The worst team you’ve never heard of: meet the club without a single win this season
Across the last few weeks, most of the top European leagues have concluded, where teams around the continent have had time to reflect upon their season. For some, it has been a memorable season that ended in glory – where that be a famous cup run, a league title or staying up against the odds. For others, it ended in misery, but the reflection is equally as important in which teams can rebuild for next seasons promotion fight.
However, for some teams the season has been so historically disastrous they may feel like there’s no direction (looking at you Man United). But, in comparison to SK Dynamo Ceske Budejovice (known more commonly as ask Dynamo), the team from Manchester may seem as well run as Brentford, and their season as good as Liverpool’s. You see, SK Dynamo didn’t just get relegated and didn’t even just end their season of the Czech first division in last place: no that would be manageable. I mean at the end of the day, someone must finish last every year, and at least there is extra motivation to write your wrongs next year. But Dynamo, from the south of Czechia, ended their season on just 5 points. Yes, you read that correctly. 14 losses, 5 draws and 0 wins with a goal difference of -64. In comparison, FK Pardubice, wo finished 2nd bottom had a goal difference of over half of that. It truly is ‘rock bottom’ in the truest sense. But if that was bad, it’s not even the full story.
You see, in many leagues across the Europe they enter a championship and relegation group where 6 teams enter each division in order to decide the winners and losers of each season. But for Dynamo, this just meant 5 more games of prolonging their suffering as their fate was sealed long before this. They closed the season with 4 more losses and one draw – which was a 0-0. When I first saw Dynamo’s poor form I actually just chalked it up to the team folding in which they would be handed 0-3 losses every week and that would ironically have been a better reality. In fact, when you go through the season it is quite hilarious really. For one, their only win this season was a cup victory, in which they needed penalties to beat an amateur side from the 3rd division, before being knocked out in the next round to a side from the 2nd tier.

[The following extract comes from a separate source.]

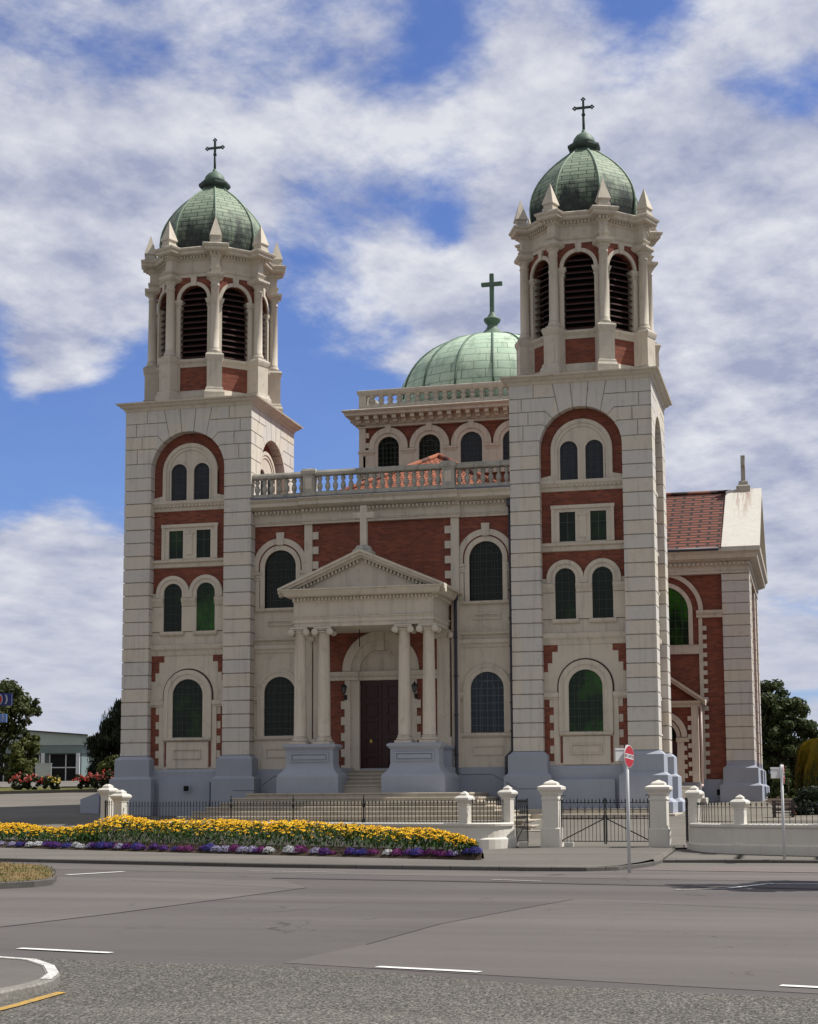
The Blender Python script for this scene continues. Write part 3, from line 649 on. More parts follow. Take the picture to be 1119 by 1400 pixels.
    b = MB(); m = 'copper_dark'; b.tube([(0, 0, 26.8), (0, 0, 27.46)], .052, m); b.tube([(0, 0, 27.44), (0, 0, 27.50)], .075, m); b.box(-.04, .04, -.035, .035, 27.48, 28.05, m); b.box(-.30, .30, -.035, .035, 27.71, 27.79, m)
    for x, z in ((-.33, 27.75), (.33, 27.75), (0, 28.08)):
        for dx, dz in ((0, .055), (0, -.055), (.055, 0), (-.055, 0)):
            b.M = Matrix.Translation((x + dx, 0, z + dz)); b.lathe([(.0, -.04), (.04, -.02), (.045, 0), (.04, .02), (0, .04)], 8, 0, 0, m)
    b.M = Matrix(); b.build('cross', t)

tower = build_tower(); tower.location = (W2, W2, 0)
tower2 = copy_tree(tower, basilica); tower2.location = (20 - W2, W2, 0)
def reglaze(o, old, new):
    o.data = o.data.copy()
    for i, m in enumerate(o.data.materials):
        if m == MATS[old]: o.data.materials[i] = MATS[new]
for o in tower2.children:
    if o.rotation_euler.z == 0 and o.name.startswith('great_window'): reglaze(o, 'glass_green', 'glass_backlit')
    if o.rotation_euler.z == 0 and o.name.startswith('arched_window'): reglaze(o, 'glass_backlit', 'glass_green')
b = MB(); b.box(2.60, 2.80, -.165, -.12, 1.98, 2.17, 'dark_void'); b.box(2.57, 2.83, -.150, -.12, 1.95, 2.20, 'plinth_paint'); b.build('vent', basilica)

# ---- front wall between the towers (x measured from the nave axis at 10)
def build_front():
    X0 = 10.0; S = 'stone_cream'; M = Matrix.Translation((X0, 0, 0)); b = MB(M)
    HX = 4.908
    b.box(-HX, HX, .62, 1.0, .5, 12.7, 'brick')
    for sx in (-1, 1):
        def bx(xa, xb, y0, y1, z0, z1, m=S): q = sorted((sx * xa, sx * xb)); b.box(q[0], q[1], y0, y1, z0, z1, m)
        b.M = M
        bx(2.93, HX, .50, .66, 7.59, 8.72); bx(2.93, HX, .50, .66, 2.74, 3.98); bx(2.93, 3.29, .50, .66, 3.98, 5.555); bx(4.51, HX, .50, .66, 3.98, 5.555)
        q = sorted((sx * 2.93, sx * HX)); b.spandrel(q[0], q[1], 7.06, sx * 3.9, .61, 5.555, .50, .66, S)
        # lower wall window opening is dressed by its own surround; upper bay: render up to the impost, brick above
        bx(2.93, 3.29, .50, .66, 8.66, 10.28); bx(4.51, HX, .50, .66, 8.66, 10.28)
        cx = sx * 3.9; q = sorted((sx * 2.93, sx * HX)); b.spandrel(q[0], q[1], 11.85, cx, .61, 10.28, .50, .66, 'brick')
        bx(2.63, 2.93, .37, .66, 2.74, 11.83)                                    # pilaster
        z = 11.50; i = 0
        while z > 8.9: bx(2.40, 2.63, .395, .62, z - .275, z); z -= .55
        bx(3.4, 4.4, .455, .51, 8.22, 8.28); bx(3.4, 4.4, .455, .51, 8.06, 8.11); bx(3.4, 3.46, .455, .51, 8.11, 8.22); bx(4.34, 4.4, .455, .51, 8.11, 8.22)
        bx(3.38, 4.44, .455, .51, 3.49, 3.53); bx(3.38, 4.44, .455, .51, 3.19, 3.23); bx(3.38, 3.42, .455, .51, 3.23, 3.49); bx(4.40, 4.44, .455, .51, 3.23, 3.49)
        q = sorted((sx * 2.60, sx * HX))
        b.yz([(.6, 7.03), (.47, 7.05), (.45, 7.16), (.40, 7.20), (.40, 7.34), (.47, 7.36), (.47, 7.46), (.36, 7.52), (.34, 7.58), (.6, 7.61)], q[0], q[1], S)
    b.M = M
    b.box(-2.63, 2.63, .46, .66, 8.9, 11.85, 'brick'); b.box(-2.63, 2.63, .55, .66, 2.5, 8.9, 'brick')
    b.box(-HX, HX, .42, .66, .3, 2.76, 'plinth_paint')
    b.build('front_wall', basilica)
    fw = [o for o in basilica.children if o.name.startswith('front_wall')][-1]
    # windows
    def upper(cx, gl):
        b = MB(Matrix.Translation((X0 + cx, 0, 0))); zs = 10.28
        b.ring(0, zs, .845, 1.06, .44, .56, S, 10.08, 26); b.ring(0, zs, .785, .85, .485, .56, 'brick', 8.72, 26); b.ring(0, zs, .61, .79, .455, .62, S, 8.72, 26)
        b.xz([(-.125, 11.08), (.125, 11.08), (.155, 11.55), (-.155, 11.55)], .40, .56, S)
        for sx in (-1, 1):
            q = sorted((sx * .80, sx * .985)); b.cornice(rect(q[0], q[1], .46, .56), [(0, 9.76), (.03, 9.79), (.03, 9.84), (0, 9.87), (.0, 9.96), (.05, 10.0), (.06, 10.08), (0, 10.1)], S, True); b.box(q[0] + .02, q[1] - .02, .465, .56, 8.7, 9.78, S)
        b.pane(0, zs, .62, 8.70, .575, gl); b.leads(0, zs, .61, 8.72, .575, 6, .29, w=.010, arch=.30)
        b.yz([(.56, 8.57), (.42, 8.60), (.38, 8.65), (.37, 8.71), (.56, 8.74)], -.96, .96, S)
        return b.build('upper_window', fw)
    def lower(cx, gl):
        b = MB(Matrix.Translation((X0 + cx, 0, 0))); zs = 5.555
        b.ring(0, zs, .605, .86, .45, .62, S, 3.98, 26); b.ring(0, zs, .78, .865, .425, .56, S, 3.98, 26); b.pane(0, zs, .61, 3.97, .44 + .09, gl); b.leads(0, zs, .605, 3.98, .53, 6, .265, 'lead_pale' if gl == 'glass_blue' else 'lead_line', w=.012, arch=.27)
        for sx in (-1, 1): q = sorted((sx * .84, sx * 1.0)); b.cornice(rect(q[0], q[1], .46, .56), [(0, 5.20), (.03, 5.24), (.0, 5.28), (.05, 5.36), (.06, 5.44), (0, 5.46)], S, True)
        b.yz([(.56, 3.80), (.44, 3.83), (.40, 3.89), (.39, 3.97), (.56, 4.0)], -.98, .98, S)
        return b.build('lower_window', fw)
    upper(-3.9, 'glass_dark'); upper(3.9, 'glass_dark'); lower(-3.9, 'glass_dark'); lower(3.9, 'glass_blue')
    # entablature: the centre breaks forward
    b = MB(M)
    def ent(x0, x1, dy):
        P = [(.9, 11.79), (.43, 11.80), (.43, 11.86), (.39, 11.90), (.40, 11.93), (.42, 11.95), (.42, 12.18), (.38, 12.21), (.34, 12.23), (.34, 12.35), (.22, 12.37), (.08, 12.41), (-.02, 12.46), (-.02, 12.58), (-.08, 12.63), (-.14, 12.69), (-.14, 12.71), (.9, 12.74)]
        b.yz([(y + dy, z) for y, z in P], x0, x1, S)
        x = x0 + .06
        while x < x1 - .1: b.box(x, x + .075, .24 + dy, .36 + dy, 12.235, 12.335, S); x += .15
    ent(-HX, -3.0, 0.0); ent(3.0, HX, 0.0); ent(-3.0, 3.0, -.14)
    b.box(-HX, HX, -.05, 1.6, 12.73, 12.80, 'lead_flashing')
    b.build('cornice', fw)
    # downpipes
    b = MB(); 
    b.tube([(12.80, .30, 8.9), (12.80, .30, 2.35), (12.80, .05, 2.2)], .06, 'pipe_dark'); b.tube([(12.80, .30, 8.75), (12.80, .30, 9.02)], .10, 'pipe_dark')
    for z in (3.2, 4.6, 6.0, 7.4): b.tube([(12.80, .30, z), (12.80, .30, z + .06)], .08, 'pipe_dark')
    b.build('downpipe', fw)
    b = MB(); b.tube([(14.82, .30, 12.2), (14.82, .30, 3.35), (14.62, .16, 3.1), (14.62, .12, 2.0)], .05, 'pipe_dark')
    for z in [4.0 + .5027 * 2 * i for i in range(8)]: b.tube([(14.82, .30, z), (14.82, .30, z + .06)], .075, 'pipe_dark')
    b.box(14.72, 14.92, .2, .4, 12.1, 12.35, 'pipe_dark'); b.build('downpipe', fw)
    # balustrade
    b = MB(M); D = 'stone_dirty'
    for x0, x1, y in ((-HX, -2.9, .12), (-2.9, 2.9, .0), (2.9, HX, .12)):
        b.cornice(rect(x0, x1, y, y + .30), [(0, 12.79), (0, 12.93), (-.03, 12.96)], D, True)
        b.cornice(rect(x0, x1, y + .01, y + .29), [(0, 13.55), (.03, 13.58), (.04, 13.66), (.0, 13.73), (-.02, 13.75)], D, True)
    ba = b.build('balustrade', basilica)
    b = MB(); b.lathe([(.075, 12.95), (.075, 12.99), (.05, 13.02), (.09, 13.08), (.107, 13.16), (.09, 13.25), (.055, 13.32), (.055, 13.36), (.085, 13.40), (.10, 13.45), (.07, 13.50), (.075, 13.56)], 10, 0, 0, D)
    bal = b.build('baluster', ba); first = True
    xs = [(-4.75 + .29 * i, .27) for i in range(7)] + [(-2.26 + .2995 * i, .15) for i in range(16)] + [(3.0 + .29 * i, .27) for i in range(7)]
    for x, y in xs:
        o = bal if first else bal.copy()
        if not first: C.objects.link(o); o.parent = ba
        first = False; o.location = (X0 + x, y, 0)
    for x in (-2.64, 2.64):
        b = MB(Matrix.Translation((X0 + x, 0, 0))); b.cornice(rect(-.22, .22, -.05, .36), [(.03, 12.79), (.03, 12.93), (0, 12.96), (0, 13.52), (.02, 13.56), (.06, 13.62), (.07, 13.72), (.03, 13.80), (-.15, 13.85)], D, True)
        b.box(-.12, .12, -.062, -.05, 13.05, 13.45, 'stone_cream'); b.build('pedestal', ba)
build_front()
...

Perhaps my favourite fact though, is that of their 6 draws this season, 5 of them were 0-0s, meaning the team scored just 1 goal that effected their points tally at the end of the season. In fact, Dynamo only scored 16 goals all season and conceded a whopping 86, meaning they were conceding an average of 2.4 goals a game. For reference, Derby County in 2007/08 who are widely regarded as one of the worst teams of all time, conceded 2.3 goals per game. So, in this context we are potentially talking about an historically bad team across the whole of Europe, and the evidence proves this. Dynamo are currently on the longest winless run across the top 20 leagues across Europe. So, then the question is: what the fuck has happened this season? Well, it’s firstly important to note that Dynamo were promoted last season through the playoffs, so it wasn’t extremely hard to imagine relegation being a real possibility.

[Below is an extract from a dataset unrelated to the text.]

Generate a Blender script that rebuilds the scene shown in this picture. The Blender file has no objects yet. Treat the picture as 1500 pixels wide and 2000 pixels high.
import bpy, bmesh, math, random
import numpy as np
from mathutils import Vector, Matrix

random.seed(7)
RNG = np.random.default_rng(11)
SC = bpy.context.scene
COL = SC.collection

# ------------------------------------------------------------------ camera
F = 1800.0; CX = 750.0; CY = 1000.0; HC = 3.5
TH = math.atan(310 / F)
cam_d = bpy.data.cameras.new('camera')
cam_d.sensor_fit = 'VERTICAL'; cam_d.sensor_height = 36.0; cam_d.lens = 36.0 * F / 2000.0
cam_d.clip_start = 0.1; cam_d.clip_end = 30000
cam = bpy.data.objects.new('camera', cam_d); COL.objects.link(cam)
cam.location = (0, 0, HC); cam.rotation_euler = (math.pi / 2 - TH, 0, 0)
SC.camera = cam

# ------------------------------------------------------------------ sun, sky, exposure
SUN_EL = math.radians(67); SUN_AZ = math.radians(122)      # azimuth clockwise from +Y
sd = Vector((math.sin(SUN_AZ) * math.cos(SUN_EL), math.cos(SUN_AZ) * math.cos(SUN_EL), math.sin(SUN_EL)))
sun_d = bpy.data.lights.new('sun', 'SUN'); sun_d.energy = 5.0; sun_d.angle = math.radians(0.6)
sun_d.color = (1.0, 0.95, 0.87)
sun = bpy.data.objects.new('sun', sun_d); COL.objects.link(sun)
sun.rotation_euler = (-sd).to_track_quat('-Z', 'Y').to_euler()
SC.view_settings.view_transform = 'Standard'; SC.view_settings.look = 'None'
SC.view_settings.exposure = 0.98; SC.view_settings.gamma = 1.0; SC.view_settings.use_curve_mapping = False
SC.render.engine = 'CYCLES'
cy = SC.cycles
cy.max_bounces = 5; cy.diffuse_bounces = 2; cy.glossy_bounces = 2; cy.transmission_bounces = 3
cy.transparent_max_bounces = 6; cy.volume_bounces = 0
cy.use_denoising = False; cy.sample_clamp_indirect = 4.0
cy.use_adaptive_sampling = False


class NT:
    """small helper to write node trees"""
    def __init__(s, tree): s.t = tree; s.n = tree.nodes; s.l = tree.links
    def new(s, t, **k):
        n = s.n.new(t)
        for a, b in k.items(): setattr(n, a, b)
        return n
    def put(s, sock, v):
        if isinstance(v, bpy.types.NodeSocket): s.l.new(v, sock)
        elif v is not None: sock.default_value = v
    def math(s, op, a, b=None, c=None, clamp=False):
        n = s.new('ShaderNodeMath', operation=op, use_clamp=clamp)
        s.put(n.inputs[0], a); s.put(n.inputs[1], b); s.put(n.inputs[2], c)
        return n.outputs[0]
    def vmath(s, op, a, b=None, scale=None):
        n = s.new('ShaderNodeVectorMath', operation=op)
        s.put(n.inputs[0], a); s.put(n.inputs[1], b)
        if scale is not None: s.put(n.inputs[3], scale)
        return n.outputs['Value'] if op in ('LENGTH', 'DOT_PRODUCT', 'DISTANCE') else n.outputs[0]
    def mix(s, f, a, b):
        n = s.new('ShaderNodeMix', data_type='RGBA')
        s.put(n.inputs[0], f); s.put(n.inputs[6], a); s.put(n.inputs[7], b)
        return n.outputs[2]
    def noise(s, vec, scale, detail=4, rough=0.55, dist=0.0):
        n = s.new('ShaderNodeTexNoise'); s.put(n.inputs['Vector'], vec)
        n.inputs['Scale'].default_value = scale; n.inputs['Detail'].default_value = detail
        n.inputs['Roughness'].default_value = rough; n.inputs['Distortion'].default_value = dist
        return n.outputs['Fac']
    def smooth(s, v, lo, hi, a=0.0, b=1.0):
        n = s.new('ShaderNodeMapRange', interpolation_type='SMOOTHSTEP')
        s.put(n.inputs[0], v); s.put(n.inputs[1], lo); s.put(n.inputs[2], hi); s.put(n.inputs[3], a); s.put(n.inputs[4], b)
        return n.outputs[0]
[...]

But the real blame can be put upon the new owners of the club, who failed to handle the growing financial problems of the club. The owners threw out the handbook of how to get fans on your side, by sacking the coaching duo of 2 former club legends that had brought them to the first division in the first place. This was not only problematic in the stands, but in the players too because it was the 2 coaches that had overseen the club’s signings that summer. And instead of actually investing in the club, the owners decided to sell all their players of any value to direct rivals. Obviously the most logical solution of how to run a football club.
However, as they say the darkest point of the night is before dawn and often there is a sliver lining to it all. According the Transfermarkt, as fan anger throughout the season turned to sadness and acceptance, there seemed to be a change of attitude. Supporters handed out ‘death certificates’ and held a funeral march in the city, of which I must admit is reasonably funny. Although the sense of unity among the fans is both courageous and uplifting, it could not prevent their fate aa the worst team in the whole of Europe, in a season worth forgetting.
Let’s just hope for their sake that they don’t get promoted next season.